В последующие разы я ходил в туалет спокойно. И когда при мне остались лишь одни милиционеры, я шел между ними. Один оставался в коридоре, а другой в тамбуре.
В Москве, отправляя меня с охраной, мне предлагали услуги: за мои деньги мне купят в магазине на дорогу продуктов. Но я отказался.
В дороге мне не раз предлагали чего-нибудь купить на стоянке — я все время отказывался.
Приглашали к своему столу — отказывался.
Мне всегда неприятно получать что-либо от охранников или надзирателей, а тем более просить их о чем-то.
Раза два, пока мы ехали до Чуны, к нам заходила девица из ресторана, предлагая горячий обед. Вот это и была моя еда.
— Голодовку, что ли, объявил? — спрашивали мои охранники. Они вообще пытались со мной поговорить, но мне было неприятно само их присутствие рядом. И они скоро оставили меня в покое.
* * *
По прибытии в Чуну меня сдали в участок железнодорожной милиции. Тут я дожидался, пока за мной придут или приедут из РОВД.
И вот я в РОВД, в кабинете начальника по политчасти. Несколько офицеров милиции после формальных вопросов пытаются завязать разговор. А мне хочется побыстрее от них уйти.
Их интересовало, и я чувствовал — искренне, много ли в СССР политзаключенных.
И еще мне был задан смешной вопрос:
— А кто, по-вашему, хуже, КГБ или милиция?
— Для меня нет разницы.
— Ну как же? — удивился кто-то из них.
— У вас красный кант, а у них голубой — вот и вся разница.

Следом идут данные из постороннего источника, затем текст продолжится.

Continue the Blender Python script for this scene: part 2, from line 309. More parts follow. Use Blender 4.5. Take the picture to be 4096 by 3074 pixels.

— Милиция с уголовниками имеет дело, а не с политическими.
— Во-первых, если даже это и так, то, как она имеет эти дела, — это тоже еще вопрос. Во-вторых, сейчас милицию используют и для расправы с людьми по политическим мотивам. И КГБ остается в тени. Милицию сейчас используют, поручая ей самую грязную работу.
— Загибаешь ты…
— Загибаю? Вот кто из вас осмелится не выполнить приказ, не послушаться? Даже если будете прекрасно понимать, что вас заставляют идти на нарушение закона, — вы все сделаете, как и ГБ.
Сколько раз каялся и плевался, что связываюсь с милицией, прокурором и прочими властями и законниками. И вот опять завожусь.
Ловлю, внутренне кляну себя последними словами и резко обрываю этот треп.
— Когда я смогу отсюда выйти?
Они тоже сворачивают разговор. Так меня и отпускают до вечера. А вечером велено явиться, и мне объяснят, на каком положении я буду тут жить.
Чуна — это станция на трассе Тайшет — Братск. Поселок называется Чунский. И станция, и поселок названы по ближайшей речке Чуне. Сейчас это райцентр. Две центральные улицы асфальтированы, идут параллельно друг другу. Из всех переулочков, связывающих их, только три-четыре с асфальтом. Остальные улицы и переулки — обычные деревенские. Под ногами и в огородах голый песок. А вокруг глухая тайга, вся обезображенная старыми вырубками. Вокруг поселка в тайге — сплошная городская свалка.
Раньше в поселке и вокруг по всей трассе были лагеря. Они вели лесоповал, а позже и строили трассу железной дороги от Тайшета до Лены. И строили, и обживали города, поселки, станции зэки-первопроходцы. Сейчас в самой Чуне лагерей нет. Но есть рядом.
В поселке глаз бывшего зэка сразу определит дух лагерей: по планировке поселка, по архитектуре. Да и следы бывших зон еще не стерлись окончательно и напоминают о страшном прошлом страны и этого края. В поселке некоторые жилые кварталы так и называются местными жителями по номерам бывших на этих местах зон. Четвертая, седьмая и т. д. Хотя сейчас здесь улицы и переулки носят современные названия.
Основное предприятие — ДОК, деревообрабатывающий комбинат. До недавнего времени он был рабочей зоной пятьдесят восьмой статьи. В его цехах работали политические, пока в конце 1950-х годов их не вывезли в Мордовию.
Многие из бывших зэков остались тут после освобождения — по окончании срока или по амнистии 1956 года. Кому-то повезло хотя бы умереть на воле, кто-то доживает на воле, а есть и те, кто продолжает работать вольным. Есть и такие, кто их охранял и работал в МВД — ГБ, но таких мало. Эта публика предпочитает не жить на месте своей бывшей службы. Они разъезжаются по стране и не откровенничают на новом месте жительства, скрывают свое бывшее ремесло.